L’alinéa 5 de l’article 41 est le fruit du vote d’un amendement du Gouvernement adopté en première lecture par le Sénat.
Il s’agit de mettre en place un régime dérogatoire de rétention administrative au-delà de la période maximale de quarante-cinq jours inscrite dans le projet de loi pour les étrangers condamnés à une peine d’interdiction du territoire français pour des actes de terrorisme ou qui font l’objet d’une mesure d’expulsion pour « un comportement lié à des activités à caractère terroriste pénalement constatées ».
En première lecture, nous avions déjà demandé la suppression de cette disposition. Nous réitérons aujourd'hui notre demande, d’autant que, lors des débats, la réponse du ministre avait été laconique.
Si cette mesure était définitivement adoptée, elle permettrait de maintenir en rétention administrative, et ce jusqu’à dix-huit mois, des personnes étrangères qui, même si elles ont entièrement purgé leur peine, sont frappées d’une peine supplémentaire, c’est-à-dire d’une interdiction du territoire français ou d’un arrêté d’expulsion. Le juge des libertés et de la détention se prononcerait une première fois pour prolonger la rétention d’un mois, puis plusieurs fois jusqu’à six mois. Si, dans ce laps de temps, les autorités n’ont pas été en mesure d’expulser la personne, soit en raison de « l’obstruction volontaire » imputable à l’étranger, soit du fait de retards dans l’obtention des documents de voyage nécessaires, le juge pourra alors décider de prolonger la rétention de douze mois supplémentaires.

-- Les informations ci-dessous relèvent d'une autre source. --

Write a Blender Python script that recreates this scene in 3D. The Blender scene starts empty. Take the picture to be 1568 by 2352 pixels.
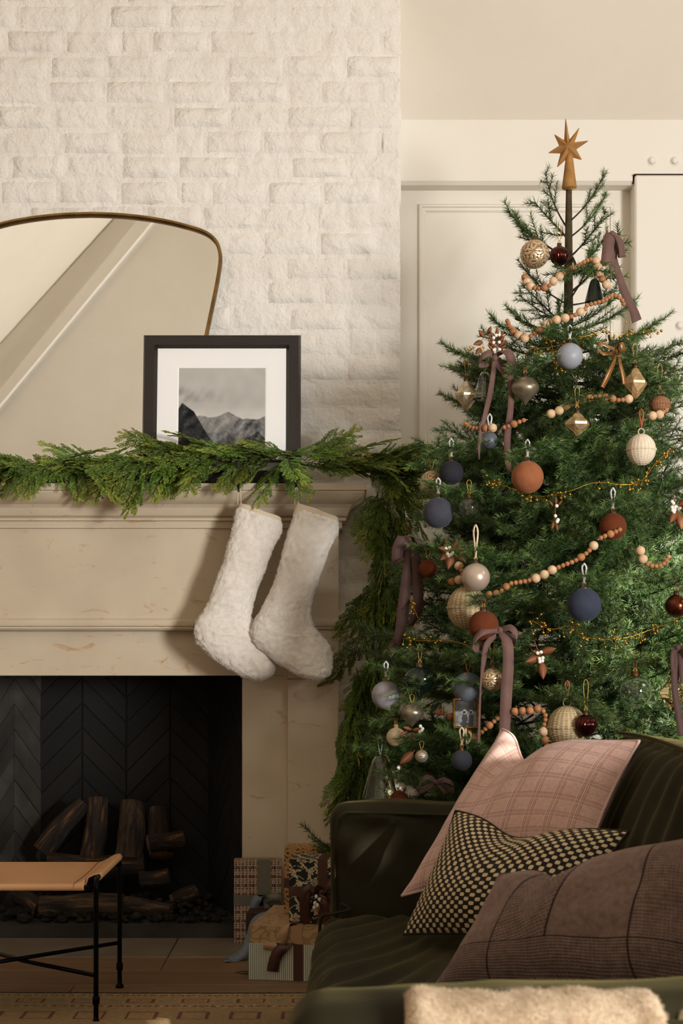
import bpy, math, random
from mathutils import Vector, Matrix, noise, Quaternion
random.seed(7)
S = bpy.context.scene
COL = S.collection
F = 3383.0; HX = 784.0; HY = 1488.0      # focal length and vanishing point, in pixels of the 1568 x 2352 frame

# ---------------------------------------------------------------- camera
cd = bpy.data.cameras.new('camera'); cam = bpy.data.objects.new('camera', cd); COL.objects.link(cam)
cam.location = (0, 0, 1.0); cam.rotation_euler = (math.pi/2, 0, 0)
cd.sensor_fit = 'VERTICAL'; cd.sensor_height = 36.0; cd.lens = 36.0*F/2352.0
cd.shift_y = (HY-1176.0)/2352.0
cd.clip_start = 0.05
cd.dof.use_dof = True; cd.dof.focus_distance = 4.55; cd.dof.aperture_fstop = 8.0
S.camera = cam
# ---------------------------------------------------------------- world, sun, window light, exposure
S.view_settings.view_transform = 'Standard'; S.view_settings.look = 'None'
S.view_settings.gamma = 1.0; S.view_settings.use_curve_mapping = False
S.view_settings.exposure = 0.0
S.cycles.use_denoising = True
S.cycles.max_bounces = 8; S.cycles.transparent_max_bounces = 12
S.cycles.sample_clamp_indirect = 4.0
W = bpy.data.worlds.new('world'); S.world = W; W.use_nodes = True
wn = W.node_tree; bg = wn.nodes['Background']
sky = wn.nodes.new('ShaderNodeTexSky'); sky.sky_type = 'HOSEK_WILKIE'; sky.turbidity = 4.0
sky.sun_direction = (0.75, 0.25, 0.6)
wn.links.new(sky.outputs[0], bg.inputs[0]); bg.inputs[1].default_value = 0.55

def area(name, loc, target, sx, sy, power, col):
    d = bpy.data.lights.new(name, 'AREA'); d.shape = 'RECTANGLE'; d.size = sx; d.size_y = sy
    d.energy = power; d.color = col
    o = bpy.data.objects.new(name, d); COL.objects.link(o); o.location = loc
    o.rotation_euler = (Vector(target)-Vector(loc)).to_track_quat('-Z', 'Z').to_euler()
    return o
# daylight through the tall window in the right wall (in front of the fireplace) and the one beside the tree
area('daylight_main_window', (3.50, -0.9, 1.45), (-0.4, 4.9, 1.8), 1.1, 1.3, 392, (1.0, 0.99, 0.972))
area('daylight_tree_window', (3.50, 2.9, 3.0), (0.9, 4.2, 1.0), 1.0, 0.9, 16, (0.97, 0.98, 1.0))
area('added_gable_fill', (3.45, -.9, 3.35), (-2.2, -1.9, 4.4), 1.6, 1.8, 46, (1.0, 0.99, 0.97)).data.spread = math.radians(75)  # added narrow fill lamp, brightens the rear gable seen in the mirror
sd = bpy.data.lights.new('sun', 'SUN'); sd.energy = 20.0; sd.angle = 0.012; sd.color = (1.0, 0.95, 0.85)
sun = bpy.data.objects.new('sun', sd); COL.objects.link(sun); sun.location = (5, 5, 5)
sun.rotation_euler = Vector((-0.68, 0.30, -0.62)).to_track_quat('-Z', 'Y').to_euler()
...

Nous sommes totalement opposés à une telle mesure.
Tout d’abord, cette nouvelle rétention administrative servirait dans les cas où il y aurait toutes raisons de croire que l’assignation à résidence ne permettrait pas un « contrôle suffisant » de la personne. Le Gouvernement n’a pas démontré en quoi le système des assignations à résidence, bien qu’il soit loin d’être satisfaisant sur le plan des garanties procédurales, ne constituerait pas, dans ce cas d’espèce, une alternative valable. Pourquoi proposer une telle mesure, alors que le Gouvernement lui-même vient d’introduire dans la LOPPSI un dispositif répondant à la même finalité et permettant de soumettre au bracelet électronique certains étrangers condamnés pour terrorisme, mais non expulsables ?
Par ailleurs, le placement d’une telle personne dans un cadre de rétention des migrants, jusqu’à une durée de dix-huit mois, entrerait en infraction avec le droit à la liberté inscrit dans la Convention européenne des droits de l’homme.
Le Gouvernement affirme en effet que cette mesure est nécessaire non seulement lorsque la personne n’a pas de documents de voyage, mais aussi dans les cas où la Cour européenne des droits de l’homme a ordonné à la France de surseoir à une expulsion pendant qu’elle examine la requête d’un individu, ainsi que dans ceux où l’Office français de protection des réfugiés et apatrides ou la Cour nationale du droit d’asile ont conclu que l’intéressé risque d’être soumis à la torture ou à des mauvais traitements à son retour, tout en refusant à cette personne le statut de réfugié.
Mais alors, dans cette hypothèse, l’enfermement de cette personne jusqu’à dix-huit mois serait contraire à la Convention européenne des droits de l’homme. Les personnes visées ont certes commis des faits graves, mais elles ont été punies et ont purgé leur peine.
Autre point préoccupant, porter plainte auprès de la Cour européenne des droits de l’homme ou encore tenter de se protéger du retour en raison d’un risque de torture peut conduire à une privation de liberté de dix-huit mois. Cela va dissuader plus d’un étranger qui va y réfléchir à deux fois avant d’exercer ses droits.
De surcroît, il faut tout de même rappeler que la seule finalité de la rétention administrative est d’organiser le départ d’un étranger et qu’elle ne peut être ordonnée que le temps strictement nécessaire à la mise en œuvre de ce dernier.